Television station's rules lead to cuts in university's budget
NMU | MISSOURI | Broadcasting | Apr 12, 2002 |
Television station’s rules lead to cuts in university’s budget
- A policy against wearing patriotic buttons at a Missouri television station affiliated with a local university prompted legislative proposals that the university’s budget be cut.
A state legislature voted to slash a university’s budget after the television station it owns expanded a rule prohibiting broadcasters from wearing personal messages on camera to include American flags and other patriotic symbols.
The Missouri House of Representatives voted April 3 to clip the University of Missouri’s budget by $500,000 as a protest of KOMU-TV 8’s policy.

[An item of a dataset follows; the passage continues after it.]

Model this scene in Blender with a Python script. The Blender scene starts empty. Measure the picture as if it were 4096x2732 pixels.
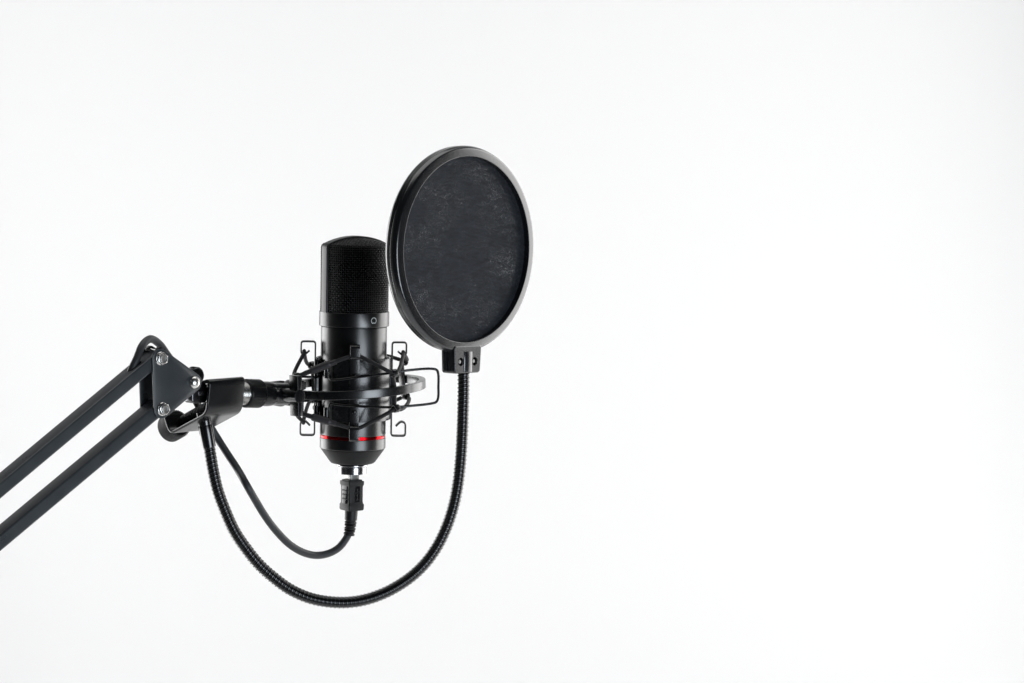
import bpy, bmesh, math, random
import numpy as np
from math import sin, cos, pi, radians, sqrt, atan2, tan
random.seed(4)
scene = bpy.context.scene
COL = scene.collection
MM = 0.001

# ------------------------------------------------------------------ camera geometry (all lengths in mm)
FPX, DIST, PITCH = 12000.0, 2160.0, radians(4.6)
FWD = np.array([0, cos(PITCH), -sin(PITCH)]); RGT = np.array([1.0, 0, 0]); UPV = np.array([0, sin(PITCH), cos(PITCH)])
REF = (1413.5, 1500.0)
def ray(px, py): return FWD * FPX + RGT * (px - 2048) + UPV * (1366 - py)
CAM = -ray(*REF) / FPX * DIST
def on_plane(px, py, p0, n):
    r = ray(px, py); return CAM + r * (np.dot(np.asarray(p0) - CAM, n) / np.dot(r, n))
def W(px, py, d=0.0): return on_plane(px, py, (0, -d, 0), np.array([0, 1.0, 0]))
def unit(v):
    v = np.asarray(v, float); return v / np.linalg.norm(v)

# ------------------------------------------------------------------ mesh building
class MB:
    def __init__(self): self.v, self.f, self.n = [], [], 0
    def add(self, v, f):
        v = np.asarray(v, float); self.v.append(v)
        o = self.n; self.f += [tuple(int(i) + o for i in q) for q in f]; self.n += len(v)
def grid_faces(nu, nv, cu=False, cv=True):
    f = []
    for i in range(nu if cu else nu - 1):
        i2 = (i + 1) % nu
        for j in range(nv if cv else nv - 1):
            j2 = (j + 1) % nv
            f.append((i * nv + j, i * nv + j2, i2 * nv + j2, i2 * nv + j))
    return f
class Frame:
    def __init__(self, o, x, y, z): self.o, self.x, self.y, self.z = [np.asarray(a, float) for a in (o, x, y, z)]
    def __call__(self, p):
        p = np.asarray(p, float); p = p.reshape(-1, 3) if p.ndim == 1 else p
        r = self.o + p[:, :1] * self.x + p[:, 1:2] * self.y + p[:, 2:3] * self.z
        return r
    def pt(self, *p): return self(np.array(p))[0]
    def cyl(self, r, phi, z):               # phi from the viewer side (-y) towards +x
        return self.pt(r * sin(phi), -r * cos(phi), z)
def axis_frame(o, z, hint=(0, 0, 1)):
    z = unit(z); h = np.asarray(hint, float)
    if abs(np.dot(unit(h), z)) > .97: h = np.array([1.0, 0, 0])
    x = unit(np.cross(h, z)); y = np.cross(z, x); return Frame(o, x, y, z)
def lathe(mb, fr, prof, seg=64, mod=None, cap0=True, cap1=True):
    th = np.arange(seg) / seg * 2 * pi; vs = []
    for r, z in prof:
        rr = np.full(seg, float(r))
        if mod is not None: rr = rr + mod(th, z, r)
        vs.append(np.stack([rr * np.sin(th), -rr * np.cos(th), np.full(seg, float(z))], 1))
    f = grid_faces(len(prof), seg); n = len(prof)
    if cap0: f.append(tuple(range(seg))[::-1])
    if cap1: f.append(tuple((n - 1) * seg + k for k in range(seg)))
    mb.add(fr(np.concatenate(vs)), f)
def round_prof(pts, r=.4, n=3):
    out = [pts[0]]
    for a, b, c in zip(pts, pts[1:], pts[2:]):
        a, b, c = map(np.array, (a, b, c)); u, v = a - b, c - b; lu, lv = np.linalg.norm(u), np.linalg.norm(v)
        if lu < 1e-6 or lv < 1e-6: continue
        k = min(r, lu * .45, lv * .45); p, q = b + u / lu * k, b + v / lv * k
        for i in range(n + 1):
            t = i / n; out.append(tuple((1 - t) ** 2 * p + 2 * t * (1 - t) * b + t * t * q))
    out.append(pts[-1]); return out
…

Stacey Woelfel, the station’s news director, e-mailed what he termed a “preemptive memo” to all reporters on Sept. 17 reminding them not to wear buttons, ribbons or any other expressive materials while on air. He says the policy is a long-standing one that “wasn’t implemented just in this case.”

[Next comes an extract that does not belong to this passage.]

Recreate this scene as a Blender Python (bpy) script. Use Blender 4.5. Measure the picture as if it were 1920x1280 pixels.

Sen. John Russell (R-Lebanon) said he doesn’t think that the university’s budget should be cut, but stresses that he doesn’t agree with Woelfel’s policy either.

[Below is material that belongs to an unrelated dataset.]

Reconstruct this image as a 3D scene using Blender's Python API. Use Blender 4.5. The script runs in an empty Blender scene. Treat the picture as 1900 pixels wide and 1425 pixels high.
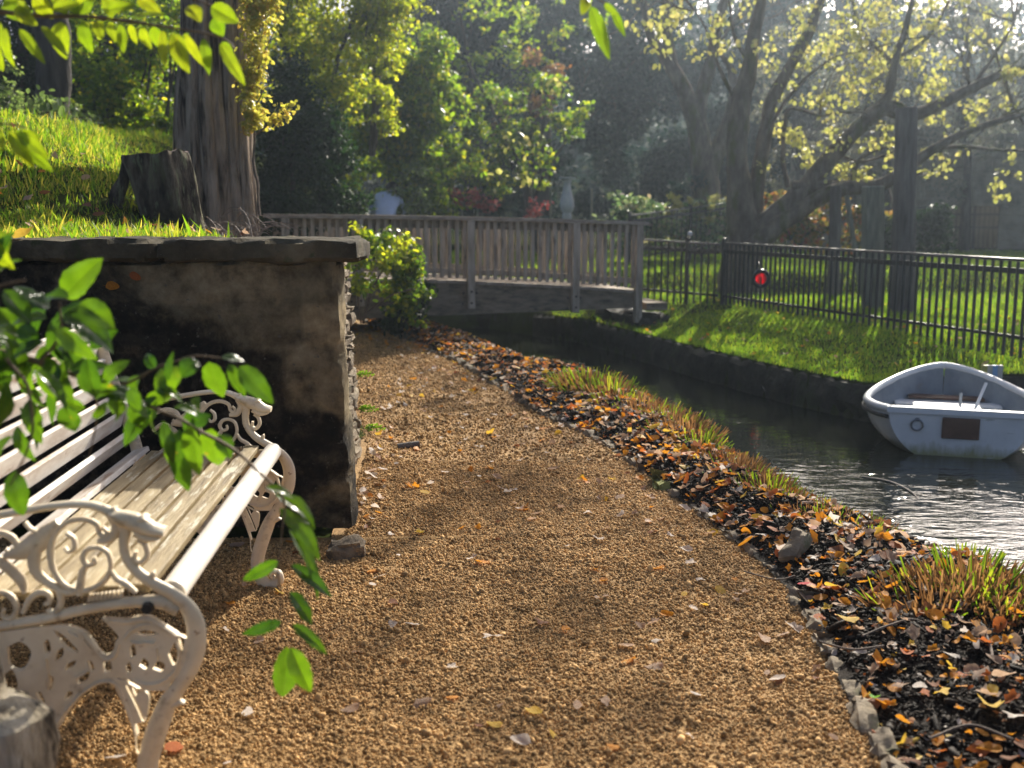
EXPOSURE, GLARE_VEIL = 0.8, .0015
import bpy, bmesh, math, random
import numpy as np
from mathutils import Vector, Matrix, noise
rnd = random.Random(11)
RG = np.random.default_rng(11)
SC = bpy.context.scene
COL = SC.collection
SUN_AZ, SUN_EL = math.radians(21), math.radians(30)
# ------------------------------------------------------------------ camera
F, CX, CY, H = 2000.0, 950.0, 712.5, 1.55
PIT = math.atan(327.5 / F)
SP, CP = math.sin(PIT), math.cos(PIT)
cam = bpy.data.cameras.new('camera'); cam.lens = 36 * F / 1900; cam.sensor_width = 36
cam.clip_start = .05; cam.clip_end = 2000
camo = bpy.data.objects.new('camera', cam); COL.objects.link(camo)
camo.location = (0, 0, H); camo.rotation_euler = (math.pi / 2 - PIT, 0, 0)
SC.camera = camo
cam.dof.use_dof = True; cam.dof.focus_distance = 5.0; cam.dof.aperture_fstop = 2.4; cam.dof.aperture_blades = 0

def ray(px, py):
    u = (px - CX) / F; v = (CY - py) / F
    return Vector((u, v * SP + CP, v * CP - SP))
def G(px, py, z=0.0):
    d = ray(px, py); t = (z - H) / d.z
    return Vector((0, 0, H)) + d * t
def P(px, py, Y):
    d = ray(px, py)
    return Vector((0, 0, H)) + d * (Y / d.y)

# ------------------------------------------------------------------ materials
def newmat(name):
    m = bpy.data.materials.new(name); m.use_nodes = True
    nt = m.node_tree; nt.nodes.clear()
    out = nt.nodes.new('ShaderNodeOutputMaterial')
    return m, nt, out
def nd(nt, t, **kw):
    n = nt.nodes.new(t)
    for k, v in kw.items():
        if k.startswith('i_'):
            key = k[2:]
            n.inputs[int(key) if key.isdigit() else key.replace('_', ' ')].default_value = v
        else: setattr(n, k, v)
    return n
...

“America stood up, but not this dummy,” he said. “What happened to common sense in the media?”
KOMU is an NBC affiliate but is owned by the university and falls under campus administration. According to its Web site, “KOMU-TV is the only university-owned television station in the United States utilizing its newsroom as a working lab for students.”
Russell said that he is unsure how the Senate will vote on the proposed cuts, but added that “we may finally dismiss it.”
No matter what the final decision is, Woelfel said that he “won’t change the policy.”